What the Research Says About Walking With Both
Lisa Feldman Barrett (2017) reminds us that emotions aren’t hardwired reflexes; they’re constructed experiences shaped by context and meaning. That means we can reinterpret the cold nights. Seeing them not only as a threat but also as an opportunity for growth.
Dan Siegel (2012) emphasizes co-regulation. Resilience grows when we stay present with others in difficulty. Our calm becomes their anchor, just as theirs becomes ours.
John Gottman (1999) found that couples who handle conflict well by holding space for ambivalence and respecting differing perspectives build stronger, more resilient bonds. If that’s true in marriage, it’s also true in life: when we don’t rush to erase tension, we deepen trust.
The research echoes the trail: resilience isn’t about eliminating the storm or perfecting the fire. It’s about widening our ability to hold both.
Moving Forward
I don’t know when the financial landscape will even out, or how long this false summit will linger on the trail. But I know this: nights don’t last forever. Neither does firelight. Both come and go.
The invitation is not to chase the dawn or cling to the flame, it’s to learn how to live with both. Cold pressing at your back, warmth steady on your hands. Grief and gratitude, side by side.
Maybe this is the truth: wholeness isn’t found in escaping the night or clutching the fire. It’s found in sitting with both, and trusting that even in the longest nights, the trail is still leading somewhere good.

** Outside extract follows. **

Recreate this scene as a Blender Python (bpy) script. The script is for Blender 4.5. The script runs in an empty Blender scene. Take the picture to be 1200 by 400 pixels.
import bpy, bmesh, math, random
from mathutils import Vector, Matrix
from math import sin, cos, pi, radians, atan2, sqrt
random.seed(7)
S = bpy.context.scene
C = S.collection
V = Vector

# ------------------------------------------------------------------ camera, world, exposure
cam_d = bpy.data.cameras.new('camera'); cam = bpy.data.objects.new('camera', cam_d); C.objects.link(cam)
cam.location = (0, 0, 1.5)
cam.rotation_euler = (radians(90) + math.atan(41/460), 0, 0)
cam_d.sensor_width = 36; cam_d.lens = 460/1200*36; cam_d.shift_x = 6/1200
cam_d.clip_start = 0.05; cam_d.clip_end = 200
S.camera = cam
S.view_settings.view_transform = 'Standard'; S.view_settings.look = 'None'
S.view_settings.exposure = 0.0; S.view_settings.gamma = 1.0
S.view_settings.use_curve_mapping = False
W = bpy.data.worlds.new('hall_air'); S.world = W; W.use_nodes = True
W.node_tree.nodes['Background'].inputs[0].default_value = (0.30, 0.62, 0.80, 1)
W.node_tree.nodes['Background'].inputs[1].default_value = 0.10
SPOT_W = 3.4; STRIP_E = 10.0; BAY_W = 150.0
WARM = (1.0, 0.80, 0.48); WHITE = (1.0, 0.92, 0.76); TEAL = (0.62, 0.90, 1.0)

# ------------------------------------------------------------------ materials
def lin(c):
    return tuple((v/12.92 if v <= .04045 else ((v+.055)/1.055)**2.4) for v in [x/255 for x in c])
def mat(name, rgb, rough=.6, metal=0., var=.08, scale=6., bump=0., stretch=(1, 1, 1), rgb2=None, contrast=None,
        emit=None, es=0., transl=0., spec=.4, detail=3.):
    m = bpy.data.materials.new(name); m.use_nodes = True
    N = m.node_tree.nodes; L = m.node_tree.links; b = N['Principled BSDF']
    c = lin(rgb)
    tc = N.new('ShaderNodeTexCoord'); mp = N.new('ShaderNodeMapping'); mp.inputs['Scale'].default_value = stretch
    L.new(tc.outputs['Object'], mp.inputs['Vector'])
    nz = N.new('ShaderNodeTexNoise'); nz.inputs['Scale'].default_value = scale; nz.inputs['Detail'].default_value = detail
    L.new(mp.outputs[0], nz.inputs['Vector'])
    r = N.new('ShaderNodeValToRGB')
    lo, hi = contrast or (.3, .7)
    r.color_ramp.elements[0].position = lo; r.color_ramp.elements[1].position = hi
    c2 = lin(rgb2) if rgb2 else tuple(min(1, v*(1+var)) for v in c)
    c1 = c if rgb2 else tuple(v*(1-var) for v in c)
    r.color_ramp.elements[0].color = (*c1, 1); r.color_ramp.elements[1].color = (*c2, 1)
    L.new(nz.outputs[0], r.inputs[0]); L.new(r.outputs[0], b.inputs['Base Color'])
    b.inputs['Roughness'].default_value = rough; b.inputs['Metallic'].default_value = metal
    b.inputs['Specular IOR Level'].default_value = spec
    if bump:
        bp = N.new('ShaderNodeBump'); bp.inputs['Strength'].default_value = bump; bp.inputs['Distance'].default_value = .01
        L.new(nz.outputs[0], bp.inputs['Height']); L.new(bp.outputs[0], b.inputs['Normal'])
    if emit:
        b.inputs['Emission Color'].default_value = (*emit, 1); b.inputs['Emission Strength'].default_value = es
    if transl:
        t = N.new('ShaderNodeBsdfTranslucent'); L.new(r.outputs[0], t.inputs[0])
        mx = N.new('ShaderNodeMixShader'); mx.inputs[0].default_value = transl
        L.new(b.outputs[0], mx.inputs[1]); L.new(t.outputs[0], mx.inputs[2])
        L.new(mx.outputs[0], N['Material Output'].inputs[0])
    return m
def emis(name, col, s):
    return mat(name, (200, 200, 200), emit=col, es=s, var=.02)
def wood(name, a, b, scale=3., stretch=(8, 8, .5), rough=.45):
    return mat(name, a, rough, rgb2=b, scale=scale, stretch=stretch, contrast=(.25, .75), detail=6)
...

✨ Reflection Prompts for You
- Where in your life right now are you sitting at the fire in the cold night—holding warmth and chill at once?
- What small anchors could you tend (gratitude, community, micro-movements, rest) to keep your flame alive until morning?
- How do you notice when you’ve stepped outside your window of tolerance? What helps you come back inside?
- What “false summits” have you faced recently, and how might you reframe them as part of the climb rather than the end of it?